La poste d'Ozoir est fermée depuis lurette, du jamais-vu depuis mon arrivée dans la métropole en août 1975. Les guichetiers dès le premier jour ont eu peur d'accueillir le public, doit-on le leur reprocher ?... Les facteurs de ma ville d'élection, eux, partent de Roissy-en-Brie, à cinq kilomètres de là. Ils font aussi partie de cette "première ligne" envoyée au charbon, de distributeurs continuant d'assurer leur service coûte que coûte, rattachés en tant que tels à une "organisation d'importance vitale" : femmes et hommes à qui beaucoup de particuliers ne donnent pas la pièce pour le calendrier en fin d'année.
La boulangerie où l'on cuit le pain sur place est toute proche, on y entre et on en sort sans fermer la porte de verre, ce qui rassure la clientèle. Les pâtisseries, qui faisaient vivre ce commerce, sont quasiment absentes des vitrines ; les pizzas, dont la fameuse Calzone, continuent d'y fleurir. Les propriétaires me dit-on, sont arrivés de Lombardie il y a une dizaine d'années ; j'imagine leur désarroi devant les lourdes pertes humaines infligées à cette région d'Italie ces temps-ci. Le sourire y est néanmoins de mise.
En nous dirigeant vers cette grande surface où de blanches barrières indiquent la voie à suivre pour entrer dans les lieux, on aperçoit la ferme Pereire, tous accès bloqués. Diane et Gaëlle veulent voir ce qu'elles appellent "le château" et qui en a l'air il est vrai, n'étaient ces briquettes roses trop pimpantes, trop visibles çà et là. Je les amène jusques aux grilles d'entrée de l'édifice, le terre-plein central est envahi par les pâquerettes qui ont un je-ne-sais-quoi d'indécent en la circonstance. Progressant de quelques pas encore, côté gauche, une vaste écurie ; des chevaux nonchalants y sont conduits dans leur loge. Gaëlle me demande de quoi se nourrissent-ils ?, je lui montre les rouleaux de foin stockés de part et d'autre et ajoute qu'ils mangent l'herbe au sol aussi, si prolixe en cette saison. Après avoir arraché quelques touffes d'herbe, les deux enfants veulent du coup nourrir les équidés; puis s'étonnent qu'aucun ne s'avance vers elles, au vu de leurs petites mains toutes frêles tendues de concert.

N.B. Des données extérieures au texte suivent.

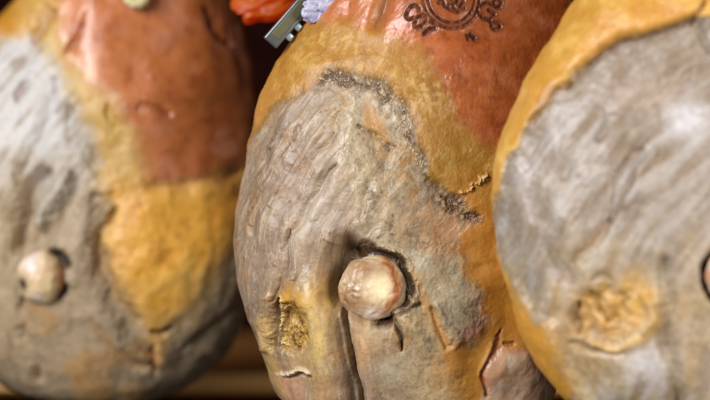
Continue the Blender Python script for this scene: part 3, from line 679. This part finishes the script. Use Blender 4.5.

Alors, pour les consoler d'une histoire, je leur raconte que j'ai fait dans ma jeunesse de l'équitation, monté des purs-sangs arabes, me hissant à cru et galopant à folle allure le long des plages désertes, là où frise l'eau qui se résout en écume semblable à la salive de l'animal quand il est fatigué. J'avais quinze ans à peine et ces courses étaient pour moi un don de la nature. La sueur de l'animal était la mienne en quelque sorte et cette communion réveillait depuis l'arrière-gorge des rires intermittents, un bonheur lisible, visible. Cavalcades ponctuées par les brefs écroulements du sable, les vives envolées de poussières rocheuses que retournaient les sabots à mesure.
Voilà, maintenant mes petits cœurs, fermez les yeux et imaginez cela... En manière de remerciement, Diane chante en chinois l'éclosion des fleurs du jasmin à la belle saison ; une voix claire, un sens de la mesure que je n'ai jamais eu.